OK, we have a disagreement on whether modern servers
? should be considered descendants of minicomputers or microcomputers. As the terms are varied anyway, there is no "exactly right" answer, but the position seems to be while the software (UNIX, and NT with its obvious inheritance of UNIX and VMS design characteristics), and the hardware might have inherited some of the I/O tools of minicomputers, architecturally and financially they owe more to the micros of the 80's.
- Modern servers almost universally run some variant of UNIX or NT. Mini heritage there, but NT was put out by the quintessential microcomputer software company.
- Modern servers have single-chip microprocessors, either descendants of the x86 (and thus definitely with a microcomputer heritage), or a shrinking pool of RISC chips. Soon, it appears that we'll be left with just Intel x86-compatible chips (including the upcoming AMD Hammer 64-bit exteension) and the new Itanium architecture. Both come out of the microcomputer heritage. The original minicomputers had multi-chip CPUs - the single-chip CPU was architectural innovation that made the micro possible.
- x86-based servers have a motherboard design that evolved from the IBM PC.
- Modern servers are built by either: descendants of micro companies (Compaq etc.), descendts of "super micro" workstations (Sun), or IBM.
Would you also agree the term "minicomputer" is dead, and largely used to refer to historical PDP's, VAXes and the like.
Agreed that the term is now obsolete (I've been working with HP3000s for so long I think they'll never be obsolete, but HP is now calling them servers, so.)
Remember that there are a LOT of servers running non-Intel archetecture.
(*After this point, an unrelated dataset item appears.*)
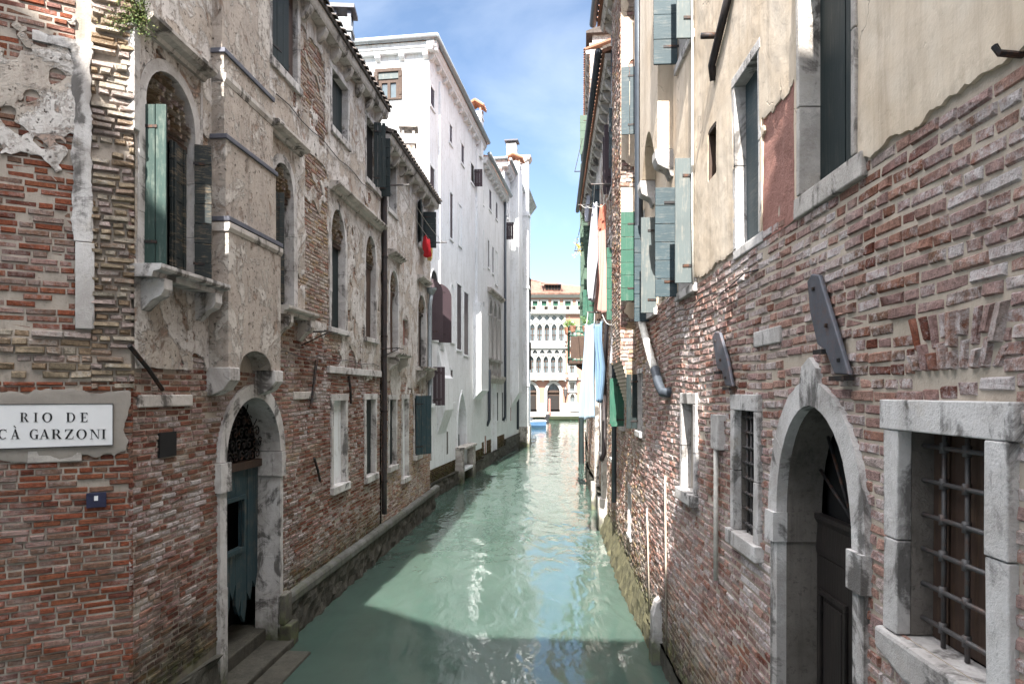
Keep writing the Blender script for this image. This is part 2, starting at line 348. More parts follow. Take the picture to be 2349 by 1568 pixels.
def band(mb, W, inner, outer, o0, o1, m=0):
    n = len(inner); q = lambda a, o: W.pt(a[0], a[1], o)
    vs = []
    for a, b in zip(inner, outer): vs += [q(a, o0), q(a, o1), q(b, o1), q(b, o0)]
    fs = []
    for k in range(n - 1):
        for j in range(4): fs.append((4 * k + j, 4 * k + (j + 1) % 4, 4 * k + 4 + (j + 1) % 4, 4 * k + 4 + j))
    fs += [(0, 1, 2, 3), (4 * n - 1, 4 * n - 2, 4 * n - 3, 4 * n - 4)]
    mb.add(vs, fs, m)
def arc(u0, u1, zs, rise, kind='round', n=14):
    a = (u1 - u0) / 2; mid = (u0 + u1) / 2; out = []
    if kind == 'round':
        for k in range(n + 1):
            t = pi - pi * k / n; out.append((mid + a * cos(t), zs + rise * sin(t)))
    else:
        R = (a * a + rise * rise) / (2 * a); tm = math.asin(min(1, rise / R)); h = n // 2
        for k in range(h + 1):
            t = tm * k / h; out.append((u0 + R - R * cos(t), zs + R * sin(t)))
        for u, z in out[-2::-1]: out.append((2 * mid - u, z))
    return out
def tube(mb, pts, r, n=8, m=0, r1=None):
    pts = [Vector(p) for p in pts]; N = len(pts); rings = []
    up = None
    for i, p in enumerate(pts):
        t = (pts[min(i + 1, N - 1)] - pts[max(i - 1, 0)]).normalized()
        if up is None: up = Vector((0, 0, 1)) if abs(t.z) < .9 else Vector((1, 0, 0))
        a = t.cross(up).normalized(); b = a.cross(t).normalized(); up = b
        rad = r if r1 is None else r + (r1 - r) * i / (N - 1)
        rings.append([p + (a * cos(2 * pi * k / n) + b * sin(2 * pi * k / n)) * rad for k in range(n)])
    i0 = len(mb.v)
    for R in rings: mb.v.extend(tuple(x) for x in R)
    for i in range(N - 1):
        for k in range(n): mb.f.append((i0 + i * n + k, i0 + i * n + (k + 1) % n, i0 + (i + 1) * n + (k + 1) % n, i0 + (i + 1) * n + k)); mb.mi.append(m)
    mb.f.append(tuple(i0 + k for k in range(n))); mb.mi.append(m)
    mb.f.append(tuple(i0 + (N - 1) * n + k for k in range(n - 1, -1, -1))); mb.mi.append(m)
def lathe(mb, c, prof, n=10, m=0):                   # (r, z) profile about a vertical axis
    c = Vector(c); i0 = len(mb.v)
    for r, z in prof: mb.v.extend((c.x + r * cos(2 * pi * k / n), c.y + r * sin(2 * pi * k / n), c.z + z) for k in range(n))
    for i in range(len(prof) - 1):
        for k in range(n): mb.f.append((i0 + i * n + k, i0 + i * n + (k + 1) % n, i0 + (i + 1) * n + (k + 1) % n, i0 + (i + 1) * n + k)); mb.mi.append(m)
    mb.f.append(tuple(i0 + k for k in range(n))); mb.mi.append(m); mb.f.append(tuple(i0 + (len(prof) - 1) * n + k for k in range(n))); mb.mi.append(m)

class Hole:
    def __init__(s, u0, u1, z0, z1, rise=0, kind='round'):
        s.u0, s.u1, s.z0, s.zs, s.rise, s.kind = u0, u1, z0, z1, rise, kind
        s.top = z1 + rise; s.mid = (u0 + u1) / 2; s.a = (u1 - u0) / 2
        if kind == 'pointed' and rise: s.R = (s.a ** 2 + rise ** 2) / (2 * s.a)
    def half(s, z):
        if s.kind == 'quatre':
            r = s.a; dz = abs(z - (s.z0 + s.top) / 2); h = 0; k = r / 2
            if dz < k: h = k + sqrt(k * k - dz * dz)
            e = k * k - (dz - k) ** 2
            if e > 0: h = max(h, sqrt(e))
            return h
        if z <= s.zs or not s.rise: return s.a
        t = min(z - s.zs, s.rise)
        if s.kind == 'round': return s.a * sqrt(max(0, 1 - (t / s.rise) ** 2))
        return max(0, s.a - s.R + sqrt(max(0, s.R ** 2 - t * t)))
    def interval(s, z):
        if z < s.z0 - 1e-4 or z > s.top + 1e-4: return None
        h = s.half(z); return (s.mid - h, s.mid + h)
    def sd(s, u, z):
        if z > s.top: return z - s.top
        return max(abs(u - s.mid) - s.half(max(z, s.z0)), s.z0 - z)
    def levels(s):
        if s.kind == 'quatre': return [s.z0 + (s.top - s.z0) * k / 10 for k in range(11)]
        L = [s.z0, s.zs]
        if s.rise: L += [s.zs + s.rise * sin(pi / 2 * k / 8) for k in range(1, 9)] if s.kind == 'round' else [s.zs + s.rise * k / 8 for k in range(1, 9)]
        return L
def wallface(mb, W, u0, u1, z0, z1, holes, o=0, m=0):
    def quad(a, b, c, d, za, zb):                   # lower edge a..b, upper edge d..c, split on a fixed grid where the wall bulges
        if not W.bulge: mb.poly([W.pt(a, za, o), W.pt(b, za, o), W.pt(c, zb, o), W.pt(d, zb, o)], m); return
        cu = [k * .25 for k in range(int(min(a, d) / .25) - 1, int(max(b, c) / .25) + 2) if max(a, d) + .02 < k * .25 < min(b, c) - .02]
        lo = [a] + cu + [b]; hi = [d] + cu + [c]
        for k in range(len(lo) - 1): mb.poly([W.pt(lo[k], za, o), W.pt(lo[k + 1], za, o), W.pt(hi[k + 1], zb, o), W.pt(hi[k], zb, o)], m)
    zs = sorted({round(z, 5) for z in [z0, z1] + ([k * .25 for k in range(int(z0 / .25), int(z1 / .25) + 1)] if W.bulge else []) + [l for h in holes for l in h.levels()] if z0 <= z <= z1})
    for a, b in zip(zs, zs[1:]):
        if b - a < 1e-5: continue
        mid = (a + b) / 2; act = sorted([h for h in holes if h.z0 < mid < h.top], key=lambda h: h.mid)
        el, er = (u0, u0), None
        for h in act:
            ia = h.interval(a) or (h.mid, h.mid); ib = h.interval(b) or (h.mid, h.mid)
            ia = tuple(min(u1, max(u0, x)) for x in ia); ib = tuple(min(u1, max(u0, x)) for x in ib)
            if ia[0] > el[0] + 1e-4 or ib[0] > el[1] + 1e-4: quad(el[0], ia[0], ib[0], el[1], a, b)
            el = (max(el[0], ia[1]), max(el[1], ib[1]))
        if el[0] < u1 - 1e-4 or el[1] < u1 - 1e-4: quad(el[0], u1, u1, el[1], a, b)

def bricks(mb, W, u0, u1, z0, z1, holes, keep=None, bh=.059, lens=(.10, .205), gap=.012, dep=(.006, .018), jit=.0032, skip=.012, wob=0):
    row = 0; z = z0
    while z < z1:
        h = min(bh, z1 - z); cuts = []
        if h < bh * .4: break
        for q in holes:
            iv = [i for i in (q.interval(z + .15 * h), q.interval(z + .85 * h)) if i]
            if iv: cuts.append((min(i[0] for i in iv), max(i[1] for i in iv)))
        u = u0 - rnd() * .2
        while u < u1:
            L = (lens[1] if rnd() < .52 else lens[0]) * rr(.9, 1.1)
            segs = [(max(u, u0), min(u + L, u1))]; u += L + gap
            for c0, c1 in cuts:
                ns = []
                for a, b in segs:
                    if b <= c0 or a >= c1: ns.append((a, b))
                    else:
                        if c0 - a > .03: ns.append((a, c0))
                        if b - c1 > .03: ns.append((c1, b))
                segs = ns
            for a, b in segs:
                if b - a < .03 or rnd() < skip: continue
                if keep and not keep((a + b) / 2, z + h / 2): continue
                d = rr(*dep); dz = wob * noise.noise(Vector((a * .7, z * .9, 3.1)))
                j = lambda: rr(-jit, jit)
                c = .0075
                zb = z + gap / 2 + dz; zt = z + h - gap / 2 + dz
                i = len(mb.v)
                t = rr(-jit, jit) * .6
                mb.v.extend(tuple(W.pt(*p)) for p in (
                    (a - .001, zb - .001, -.004), (b + .001, zb - .001, -.004), (b + .001, zt + .001, -.004), (a - .001, zt + .001, -.004),
                    (a + c + j(), zb + c + j(), d + j()), (b - c + j(), zb + c + j() + t, d + j()), (b - c + j(), zt - c + j() + t, d + j()), (a + c + j(), zt - c + j(), d + j())))
                for f in ((4, 5, 6, 7), (0, 1, 5, 4), (1, 2, 6, 5), (2, 3, 7, 6), (3, 0, 4, 7)): mb.f.append(tuple(i + k for k in f)); mb.mi.append(0)
        z += bh; row += 1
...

Many of these are invisible (AS400s for example, as well as most HP UX servers; don't know what chips Sun is using) but they're still there doing their job. And many Intel-based servers are multi-chip (or at least multi-processor, if that's what you meant, as opposed to monolithic CPU). So I question above statement 2.
Finally with the last statment you dismiss the fact that IBM was the original mainframe company; and ignore HP which was really mainly a minicomputer company (but those darned printers sold so well!). Or maybe they were a calculator company. Depends on POV I guess.
I did like the cleanup whoever did on the opening statements tho.